SM: I think the opening sequence in particular does that. Can I ask how long the shoot was?
JT: Eight weeks.
SM: Were there any days on set, or a shot, or a scene, that you really struggled with, and almost had you saying, ‘I’m done; I’m walking away’.
JT: It’s hard, because there are some things you think aren’t going to be easy and work out, and vice versa. Some scenes, ‘Ah, I never liked that scene’, and suddenly it comes to life. Look, on this, no. I’m not saying there weren’t scenes that were hard to do. There was always a couple where you’re shooting and you’ve only got a half hour to do one shot; you always thought it was one of the top, most important scenes of the movie and after five years of preparation you’ve got to do it in 20 minutes. All that sort of stuff, which are just practical things. But being a screenwriter, and spending two years in that script, and finessing it and finessing it, I could virtually sit here and take you through the whole screenplay. You learn it so much; you know most of the questions that could come out of the scene; what it’s about. I felt as if I had control of it, to a large extent, which was really good. It’s a very freeing thing that you can just allow actors to kind of go off and do their thing. You sort of know what the boundaries are, and we cut a couple of scenes from the screenplay, which we shot. One just didn’t work, and it was one of my favourite scenes. But it just didn’t work. The other didn’t work, not because of what we’d written, but the tone was all wrong for that moment in the film.

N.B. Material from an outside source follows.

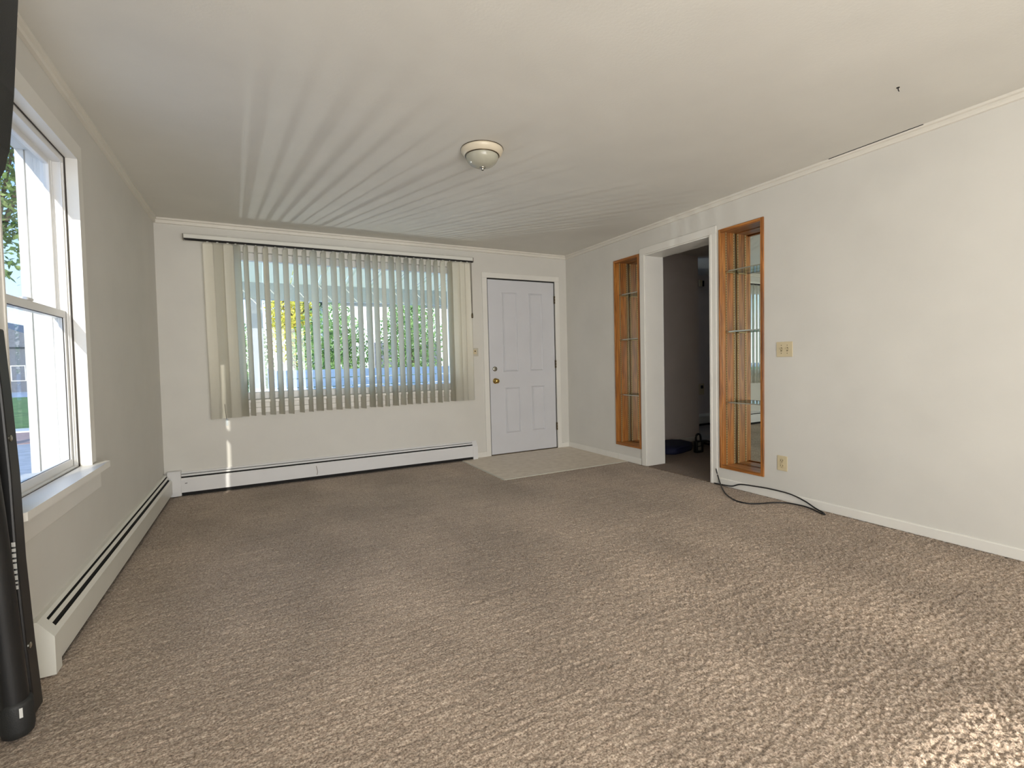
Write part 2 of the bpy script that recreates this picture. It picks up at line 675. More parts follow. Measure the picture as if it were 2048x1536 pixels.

SM: You don’t know that until you edit.
JT: You don’t know that until you edit. There’s little bits and pieces we lost along the way. On this one, there wasn’t really that many where you just go, ‘Ugh, I knew this was going to be a problem, and it is’. It was a really positive experience.
SM: I understand your next project has pretty much come together rather quickly. Jeremy Irvine was just announced as the lead. Can you tell us a little bit about The Railway Man?
JT: Colin Firth is also in the film. Colin and Jeremy play a guy called Eric Lomax, and it’s based on a book that he wrote with his experiences as a train enthusiast who ended up on the Burma railway in the second World War, and was tortured very badly by the Japanese. He survived, and kind of has a very, very destroyed emotional life as a result. Through various circumstances, goes back to confront the torturers. It’s about what happens when that happens. It’s a story of forgiveness. It’s brilliant. It’s an amazing story. But it’s also a love story about this amazing woman who he meets on a train, and this is all real, which only makes it more vivid. Really, she’s a catalyst for so much of what unfolds, and in a sense, saving him from a life of misery.
SM: When do you start rolling on that.
JT: March next year we start shooting.
Burning Man arrives in Australian cinemas November 17.